Tip: Make sure your nail heads are larger so the wrapped embroidery floss stays in place.

String Art Detail

Don't hammer the nails down too far. Leaving 1/2" above the wood will let the letters stand out against the background. 

Clay Jewelry

Designer: Kayli Kunkel, contributing graphic designer

 

Kayli printed the tiny triangles and the wedge shape from her computer. Then she placed them over different colors of polymer clay and used an X-Acto knife to cut the shapes out. Using a toothpick, she poked holes in the corners of the wedge. She hot glued the triangles to the wedge to form a banner shape. Using an acrylic alphabet stamp set and a red ink pad, she stamped the word "create" to the clay. She attached silver jewelry rings to the holes and strung a long jewelry chain through to make a necklace.

Framed Word Art

Designer: Bethany Peterson, sales promotion manager

 

Bethany refreshed an old frame she found in her basement. It didn't have any glass or a backing, so she cut a piece of cardboard to the frame size and hot glued the gray velvet to it. Then, she used hot glue to attach chipboard glitter letters to the velvet, and popped the cardboard into the frame for instant art.

Yarn Love

Designer: Alison Gamm, contributing graphic designer

 

Alison spelled out her passion with a string of white yarn and freehanded cursive. 

Embroidered Pillow

Designer: Jennifer Keltner, executive editor

 

Jennifer machine-embroidered the word "create" on a strip of colorful fabric.

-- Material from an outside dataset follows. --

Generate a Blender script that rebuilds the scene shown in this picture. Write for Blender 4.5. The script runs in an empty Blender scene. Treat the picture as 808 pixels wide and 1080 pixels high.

She then used that fabric to piece a gray and yellow pillow with the word displayed in the center.

See a video of Jennifer embroidering this pillow here. 

Photo Art

Designer: Amy Gates, advertising sales director

 

Amy took photos of the letters for the word "create" that she found in signs and art around town. She cropped them and arranged them in her photo editing software, leaving a little white space between each letter to look like photo matting. She printed the image out and framed it for creative art.

Peek-a-Boo Word

Designer: Jennifer Keltner, executive editor

 

Jennifer printed the word "create" on her computer, reversing the letters. Then she traced the letters onto lightweight fusible web. She pressed the fusible web on the wrong side of a piece of purple wool and carefully cut around each letter. She peeled away the paper backing, then carefully positioned the wool (fusible web side down) atop the right side of a slighty larger piece of orange cotton fabric and fused the two pieces together with a warm iron. She added a running stitch to outline each letter.    

Peek-a-Boo Word Details

Jennifer used variegated embroidery floss to get an interesting look without the extra work.

Paper Play

Although this display is store-bought, you can get a similar look by cutting patterned cardstock to fit cardboard or wooden letters found at a local crafts store. Decoupage the paper to the letters, wait for it to dry, and then sandpaper the edges for a smooth finish.

Large Cross Stitch

Designer: Alison Gamm, contributing graphic designer

 

Upgrade your cross-stitch design to a large framed pegboard. Paint the pegboard a favorite color. Then cross-stitch the word "create" using coordinating yarn. 

Large Cross Stitch Detail

If you're having trouble visualizing how the word will fit on the pegboard, try drawing it out on graph paper first.